従来、人の目で行われていた検査は身体的負担が大きく、作業改善が必要でしたが、AI原料検査装置の導入により、効率的かつ人にやさしい工程が実現しました。この装置は、ディープラーニングを用いた画像解析により良品を選別し、「良品以外」を全て「不良」として検出することで、精度の高い検査を実現しています。
参考:キューピー|AIを活用した原料検査装置をグループに展開
清水建設|鉄筋継手の外観検査への画像認識AI導入
清水建設では、鉄筋継手の外観検査に画像認識AIをトライアル導入しました。この技術の導入により、施工現場での検査が効率化されています。スマートフォンを使用して鉄筋継手の画像を撮影し、画像認識AIが施工状態のOK/NGを判定します。これまで目視で行われていた検査と比較して、判定結果の精度が向上し、作業時間が短縮されるなど、多くの利点があります。
外観検査の項目のうち、5つを画像認識AIで代替し、検査時間を従来の1カ所あたり5分から20秒から30秒程度に短縮しました。
参考:IT Leaders|清水建設、鉄筋継手の外観検査に画像認識AIを導入、5分の目視検査を20~30秒に短縮
外観検査装置のサービス比較と選ぶポイント
外観検査装置のサービスを比較する際には、いくつかのポイントがあります。まず、検査要件に合ったソフトウェアの性能を確認することが重要です。AIの活用が進んでいる今日では、AIの学習プロセスと方法が検査要件に合っているかどうかが、検知精度に大きく影響します。また、サポートの有無も重要な判断基準です。
導入後に発生する可能性のある問題に対して、迅速かつ適切なサポートが受けられるかどうかが、装置の運用を安定させる上で重要になります。
次に、導入実績の多さも装置選択の重要なポイントの一つです。多くの導入実績がある装置は、他社での成功事例が多いことを示しており、トラブル発生時の対応がしやすいという傾向があります。
最後に、検査設定のしやすさも評価するべきです。検査設定が容易でない場合、設定作業が属人化し、特定の技術者に依存することになりがちです。これは、技術者の不在時に問題が発生するリスクを高めるため、思いどおりに設定が容易にできる装置を選ぶことが推奨されます。
まとめ
外観検査装置は、製品の外観を自動で検査する装置であり、カメラやセンサーを使って製品の画像を取得し、AIやディープラーニングによって不具合を判別します。

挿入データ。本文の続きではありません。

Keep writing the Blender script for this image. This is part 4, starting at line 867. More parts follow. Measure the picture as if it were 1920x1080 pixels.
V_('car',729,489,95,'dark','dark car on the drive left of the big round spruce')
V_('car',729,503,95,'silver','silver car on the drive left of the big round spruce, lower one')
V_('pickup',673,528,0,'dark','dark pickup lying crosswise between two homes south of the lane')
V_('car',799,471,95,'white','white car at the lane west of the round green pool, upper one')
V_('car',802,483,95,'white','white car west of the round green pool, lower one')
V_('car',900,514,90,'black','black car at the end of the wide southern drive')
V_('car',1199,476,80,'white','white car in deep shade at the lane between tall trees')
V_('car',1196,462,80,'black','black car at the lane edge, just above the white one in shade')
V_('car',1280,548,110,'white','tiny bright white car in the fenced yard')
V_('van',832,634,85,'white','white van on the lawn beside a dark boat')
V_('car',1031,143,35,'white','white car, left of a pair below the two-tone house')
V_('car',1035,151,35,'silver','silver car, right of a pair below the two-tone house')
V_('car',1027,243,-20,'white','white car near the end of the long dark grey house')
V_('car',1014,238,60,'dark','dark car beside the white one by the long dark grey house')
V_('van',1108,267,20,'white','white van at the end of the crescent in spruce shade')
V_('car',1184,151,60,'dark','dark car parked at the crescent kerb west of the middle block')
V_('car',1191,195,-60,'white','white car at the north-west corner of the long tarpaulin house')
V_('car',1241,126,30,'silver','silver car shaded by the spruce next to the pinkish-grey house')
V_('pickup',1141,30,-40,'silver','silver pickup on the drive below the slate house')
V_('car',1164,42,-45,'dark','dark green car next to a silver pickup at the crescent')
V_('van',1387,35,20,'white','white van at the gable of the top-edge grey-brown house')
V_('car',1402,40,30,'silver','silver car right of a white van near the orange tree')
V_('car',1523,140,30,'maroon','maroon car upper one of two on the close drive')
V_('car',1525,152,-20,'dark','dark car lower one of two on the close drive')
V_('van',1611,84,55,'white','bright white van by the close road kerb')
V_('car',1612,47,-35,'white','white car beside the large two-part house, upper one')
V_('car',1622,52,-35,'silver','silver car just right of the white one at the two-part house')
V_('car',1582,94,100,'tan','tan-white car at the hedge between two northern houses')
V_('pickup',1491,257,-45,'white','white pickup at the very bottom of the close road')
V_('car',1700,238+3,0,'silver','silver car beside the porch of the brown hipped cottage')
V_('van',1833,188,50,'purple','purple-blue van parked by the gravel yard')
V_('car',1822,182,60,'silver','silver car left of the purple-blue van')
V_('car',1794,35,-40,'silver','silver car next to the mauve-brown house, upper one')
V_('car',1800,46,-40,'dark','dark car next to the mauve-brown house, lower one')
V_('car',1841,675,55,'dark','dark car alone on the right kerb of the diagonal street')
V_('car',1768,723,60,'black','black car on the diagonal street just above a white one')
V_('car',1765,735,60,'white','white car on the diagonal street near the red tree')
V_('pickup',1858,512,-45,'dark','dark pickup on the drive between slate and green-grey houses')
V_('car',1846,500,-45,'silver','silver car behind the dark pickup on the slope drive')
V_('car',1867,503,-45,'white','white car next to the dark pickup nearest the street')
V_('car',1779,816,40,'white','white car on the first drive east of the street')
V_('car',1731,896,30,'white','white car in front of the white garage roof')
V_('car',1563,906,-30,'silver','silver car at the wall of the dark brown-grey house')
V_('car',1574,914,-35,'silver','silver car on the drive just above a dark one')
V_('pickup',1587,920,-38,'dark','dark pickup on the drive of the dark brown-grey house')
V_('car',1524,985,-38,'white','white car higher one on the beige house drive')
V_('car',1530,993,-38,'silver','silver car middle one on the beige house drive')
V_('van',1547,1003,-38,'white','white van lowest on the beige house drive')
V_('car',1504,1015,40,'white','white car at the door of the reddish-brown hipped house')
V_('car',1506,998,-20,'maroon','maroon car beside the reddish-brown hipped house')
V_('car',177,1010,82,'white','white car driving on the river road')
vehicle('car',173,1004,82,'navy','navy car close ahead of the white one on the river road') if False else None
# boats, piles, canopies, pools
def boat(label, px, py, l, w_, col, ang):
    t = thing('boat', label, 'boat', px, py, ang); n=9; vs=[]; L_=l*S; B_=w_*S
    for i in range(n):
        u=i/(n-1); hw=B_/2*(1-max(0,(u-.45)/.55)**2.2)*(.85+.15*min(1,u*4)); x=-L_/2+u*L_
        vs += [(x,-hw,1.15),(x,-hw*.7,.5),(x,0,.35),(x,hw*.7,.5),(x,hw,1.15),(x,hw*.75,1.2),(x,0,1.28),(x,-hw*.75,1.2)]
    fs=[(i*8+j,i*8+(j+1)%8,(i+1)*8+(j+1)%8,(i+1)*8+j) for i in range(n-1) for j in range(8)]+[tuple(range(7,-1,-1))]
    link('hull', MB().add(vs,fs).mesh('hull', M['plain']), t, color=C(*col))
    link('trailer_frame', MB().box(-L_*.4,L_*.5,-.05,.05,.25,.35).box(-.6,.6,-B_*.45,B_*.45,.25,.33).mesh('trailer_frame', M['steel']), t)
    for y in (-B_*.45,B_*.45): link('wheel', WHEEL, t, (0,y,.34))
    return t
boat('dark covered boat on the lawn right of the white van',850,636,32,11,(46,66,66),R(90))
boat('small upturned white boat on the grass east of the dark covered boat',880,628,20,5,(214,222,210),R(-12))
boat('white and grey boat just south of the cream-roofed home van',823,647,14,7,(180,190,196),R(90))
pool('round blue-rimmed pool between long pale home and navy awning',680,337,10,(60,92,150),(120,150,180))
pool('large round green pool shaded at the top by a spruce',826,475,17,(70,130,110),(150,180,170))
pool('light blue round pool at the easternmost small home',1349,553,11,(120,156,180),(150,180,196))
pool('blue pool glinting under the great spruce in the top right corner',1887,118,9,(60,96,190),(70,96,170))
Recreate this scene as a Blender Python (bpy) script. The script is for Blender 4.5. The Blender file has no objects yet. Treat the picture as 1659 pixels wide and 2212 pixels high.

外観検査装置のサービスは多岐にわたるため、自社の要件に合ったサービスを選択することが重要です。導入前に、複数のサービスを比較検討し、コストパフォーマンスや導入実績、アフターサポートなどを総合的に評価することが望ましいでしょう。適切な装置を選定し、導入することで、品質向上と生産性向上の両立が期待できるでしょう。